Kerry Warns Russia of Tough New Sanctions

WASHINGTON (AP) —
Secretary of State Kerry tells the Senate Foreign Relations Committee the U.S. and European allies were united on imposinh tough penalties on Russia. (AP Photo/J. Scott Applewhite)
Secretary of State Kerry tells the Senate Foreign Relations Committee the U.S. and European allies were united on imposinh tough penalties on Russia. (AP Photo/J. Scott Applewhite)

Secretary of State John Kerry on Tuesday threatened Russia with tougher economic sanctions if it fails to back down from its chaotic involvement in Ukraine.

“What we see from Russia is an illegal and illegitimate effort to destabilize a sovereign state and create a contrived crisis with paid operatives across an international boundary,” Kerry told the Senate Foreign Relations Committee.

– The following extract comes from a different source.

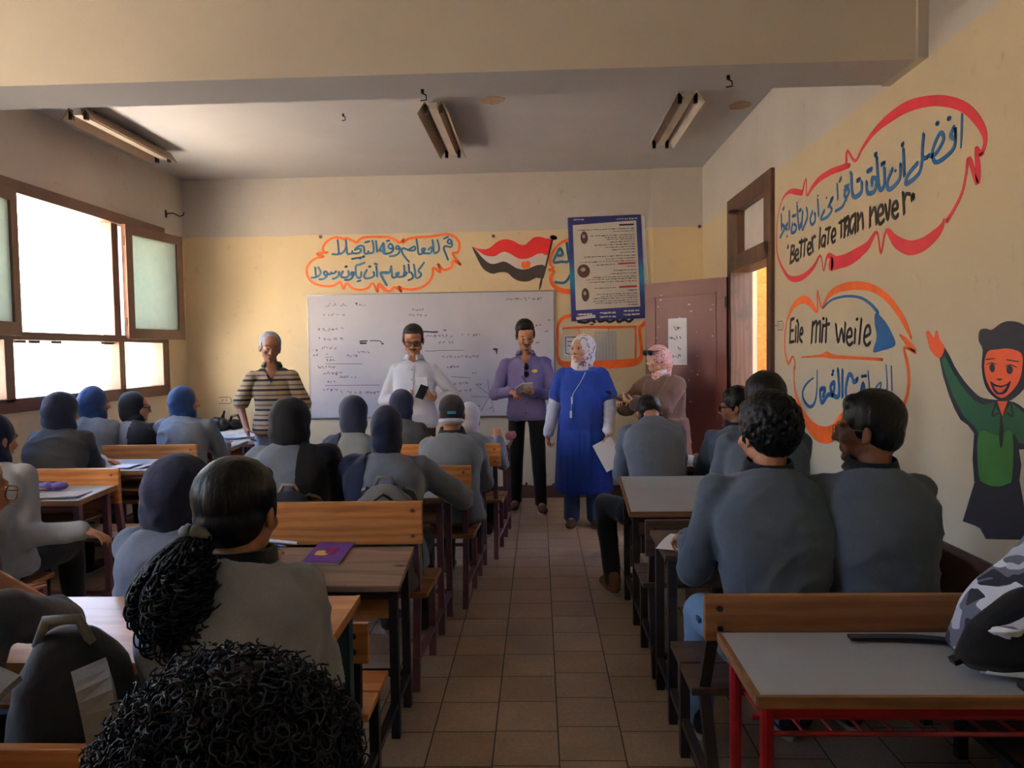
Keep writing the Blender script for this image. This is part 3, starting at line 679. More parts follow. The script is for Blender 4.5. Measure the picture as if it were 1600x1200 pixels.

Ukrainian officials said security forces drove pro-Russian protesters out of the regional government headquarters in Kharkiv and arrested about 70 of them, but demonstrators continue occupying the Donetsk regional administration in the nearby region. The protests come a month after Russia annexed the Crimea peninsula, a move the West has not recognized.

Kerry called the demonstrations a “contrived pretext for military intervention just as we saw in Crimea.”

President Barack Obama and Congress have imposed sanctions on Russia in response to the annexation, and Kerry signaled the additional penalties on Russian energy, banking and mining could be imposed if Moscow fails to honor a sovereign Ukraine.